- [EXERCISE AIM] In the listing below, find the line with "COL = SC.collection", then repeat exactly every line from the top through that one.

[begin SUPPLIED INFORMATION]

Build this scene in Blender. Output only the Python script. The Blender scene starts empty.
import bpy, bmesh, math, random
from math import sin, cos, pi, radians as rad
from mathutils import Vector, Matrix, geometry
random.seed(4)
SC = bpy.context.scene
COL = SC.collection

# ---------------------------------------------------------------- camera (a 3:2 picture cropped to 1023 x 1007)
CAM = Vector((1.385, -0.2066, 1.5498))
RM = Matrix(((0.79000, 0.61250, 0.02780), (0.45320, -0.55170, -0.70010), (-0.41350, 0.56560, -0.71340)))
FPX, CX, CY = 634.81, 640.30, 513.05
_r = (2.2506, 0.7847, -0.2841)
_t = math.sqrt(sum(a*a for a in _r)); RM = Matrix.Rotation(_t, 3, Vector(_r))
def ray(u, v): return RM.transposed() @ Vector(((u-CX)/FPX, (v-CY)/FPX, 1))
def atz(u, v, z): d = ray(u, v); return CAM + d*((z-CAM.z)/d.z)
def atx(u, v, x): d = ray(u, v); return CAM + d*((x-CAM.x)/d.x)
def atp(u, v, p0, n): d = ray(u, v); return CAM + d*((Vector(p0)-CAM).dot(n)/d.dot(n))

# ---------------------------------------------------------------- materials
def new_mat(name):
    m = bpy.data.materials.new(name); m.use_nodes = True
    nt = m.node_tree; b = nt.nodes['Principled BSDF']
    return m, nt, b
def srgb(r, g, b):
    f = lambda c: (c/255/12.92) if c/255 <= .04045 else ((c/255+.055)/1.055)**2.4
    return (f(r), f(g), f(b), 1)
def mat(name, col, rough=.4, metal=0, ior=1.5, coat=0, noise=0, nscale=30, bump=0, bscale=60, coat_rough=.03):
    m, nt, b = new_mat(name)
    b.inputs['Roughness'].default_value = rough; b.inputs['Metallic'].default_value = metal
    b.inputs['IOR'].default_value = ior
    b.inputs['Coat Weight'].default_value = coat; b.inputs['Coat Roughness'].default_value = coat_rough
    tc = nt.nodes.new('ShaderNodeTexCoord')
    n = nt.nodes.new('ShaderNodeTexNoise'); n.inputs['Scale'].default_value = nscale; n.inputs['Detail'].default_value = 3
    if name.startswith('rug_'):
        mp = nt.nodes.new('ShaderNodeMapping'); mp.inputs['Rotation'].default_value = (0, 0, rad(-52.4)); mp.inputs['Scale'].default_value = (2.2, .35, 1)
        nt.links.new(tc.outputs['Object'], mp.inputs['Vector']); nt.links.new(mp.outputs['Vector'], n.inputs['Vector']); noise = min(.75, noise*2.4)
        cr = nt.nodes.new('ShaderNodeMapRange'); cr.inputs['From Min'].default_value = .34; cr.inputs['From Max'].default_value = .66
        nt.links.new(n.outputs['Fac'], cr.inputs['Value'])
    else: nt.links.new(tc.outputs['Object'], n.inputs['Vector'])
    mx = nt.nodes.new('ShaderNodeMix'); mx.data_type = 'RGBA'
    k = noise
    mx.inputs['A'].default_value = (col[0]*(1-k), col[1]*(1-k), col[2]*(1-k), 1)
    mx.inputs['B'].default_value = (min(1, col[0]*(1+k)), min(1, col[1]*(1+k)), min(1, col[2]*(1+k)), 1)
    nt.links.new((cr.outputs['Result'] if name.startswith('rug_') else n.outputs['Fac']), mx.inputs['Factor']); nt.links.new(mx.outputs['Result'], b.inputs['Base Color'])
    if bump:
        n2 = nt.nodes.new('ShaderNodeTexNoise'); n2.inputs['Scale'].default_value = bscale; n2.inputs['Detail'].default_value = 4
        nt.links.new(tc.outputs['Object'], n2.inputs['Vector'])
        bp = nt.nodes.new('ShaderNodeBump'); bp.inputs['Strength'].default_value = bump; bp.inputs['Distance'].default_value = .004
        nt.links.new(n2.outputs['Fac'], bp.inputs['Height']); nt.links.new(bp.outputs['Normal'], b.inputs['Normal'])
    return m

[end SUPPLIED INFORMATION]

- [RESPONSE TO THE EXERCISE]
Build this scene in Blender. Output only the Python script. The Blender scene starts empty.
import bpy, bmesh, math, random
from math import sin, cos, pi, radians as rad
from mathutils import Vector, Matrix, geometry
random.seed(4)
SC = bpy.context.scene
COL = SC.collection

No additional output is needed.